I met with IBM to discuss their Z/OS Web Service integration options and strategies - and have some follow-up discussions to learn more about their Asset Transformation Workbench (AWT) - which provides faciliites for analyzing legacy mainframe code - and identifying potential business rules - as candidates for extraction into reusable components [re: potential Web Service candidates for the architecture analysis I'm doing for a current client].

I had to do some reconfiguring of the development servers this week - to get MySQL, PHP, Apache 2.0.59, and Subversion re-installed.

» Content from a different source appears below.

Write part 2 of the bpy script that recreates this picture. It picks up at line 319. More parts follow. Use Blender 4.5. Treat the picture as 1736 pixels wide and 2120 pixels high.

Before leaving Friday evening, I had Mantis 1.0.8 (PHP/MySQL based open source bug tracking software) up and running for evaluation by the rest of the project team.

Next week I will install Bugzilla (and possibly Scmbug) for evaluation as well.

This weekend I'm reading: "Producing Open Source Software How to Run a Successful Free Software Project" by Karl Fogel

A friend (Thanks Terry!) suggested a web site recently for Visual Studio and .NET resources: The Code Project (tm). I haven't had time to do a lot of browsing through the web site - but after an initial glance, I decided to sign-up for their newsletter. Looks like lots of possibly interesting articles.

I constantly search for new web resources - and have been saving the links in a somewhat haphazard manner. So I did some searching this last week, and came up with two possible candidate tools to improve the task of capturing and organizing growing library of web links:

  • PHP Bookin

  • Online-bookmarks


  • I hope to have my evaluation completed by next Friday.

    I've been wanting to setup my laptop to dual-boot Windows and a Linux distribution - but have kept putting it off due to the amount of effort it would require to reorganize my hard-disk. So today I'm downloading VMWare Player 2.0. There's a WIDE variety of "appliances" that can be loaded into the Player, see: Virtual Appliance Marketplace. TuxDistro is also a source for VMWare virtual appliance Linux distributions. For Linux distributions that are built to run on the VMWare Player - specifically for a Windows environment, checkout bagside.com

    On a related note, this article discusses running a Linux server farm using virutalization software: Run a Linux server farm for nix (they review VMWare, XenSource and Microsoft Virtual PC).

    I came across an interesting graphic tool today: terragen

    I'm planning an evaluation of some new open source message queue applications - and this article mentioned the recent release of RabbitMQ which is an implementation of the Advanced Message Queuing Protocol.